The Happy Valley Report – September 21
Michael Cox runs the rule over a challenging eight-race Happy Valley card.

Rail position: B
Track: Good
Weather: Hot and dry during the day, top of 31 degrees.
Size's consistency still counts in Class 5s
Raging Blaze isn’t your typical John Size-trained runner to be tipping here. Rated 26, the five-year-old has lurched through two winless seasons and 16 starts to get where he is now: at the bottom of Class 5.
He rattled off a career-best last week over 1000m and a step up to 1200m in Race 4 is just what the sprinter needs to provide owners with some much-needed joy.
Jockey Club officials seem intent on torturing Triple Trio players, or at least boosting a jackpot that already sits at more than HK$37million (US$4.7m), by including a Class 5 to consider for the first leg of the TT.
Combining the records of the starters in a Class 5 is always a fun way to express just how tricky they are to find a reliable type and this lot are a combined seven from 206. This might just be Raging Blaze’s birthday, and he at least provides a reliable banker for those chasing TT riches.
From the trials
‘Drops two points, switches to the Valley, blinkers on first time and Zac Purton for Luke Currie.’
It sounds like a classic Caspar Fownes move but this is the scenario for another Size runner: Drops Of God in Race 7.
Of course, Purton has fallen out of favour with Fownes but he now finds himself as a key rider for Size, while his rival Joao Moreira has shifted seats from Size to Fownes.

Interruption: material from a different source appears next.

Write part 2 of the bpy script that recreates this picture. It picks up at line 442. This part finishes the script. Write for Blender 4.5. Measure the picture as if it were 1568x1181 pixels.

Drops Of God’s last win was from a simpler time, close to 12 months ago, when Moreira would win on Size’s short-priced chances and they would climb quickly through the grades. That rise may have happened too fast, but Drops Of God still logged some solid performances; a Class 2 placing ahead of horses like Sight Success, Winning Method and Keep You Warm certainly reads as a decent reference for this; and the gelding is now back down to his last winning mark of 75.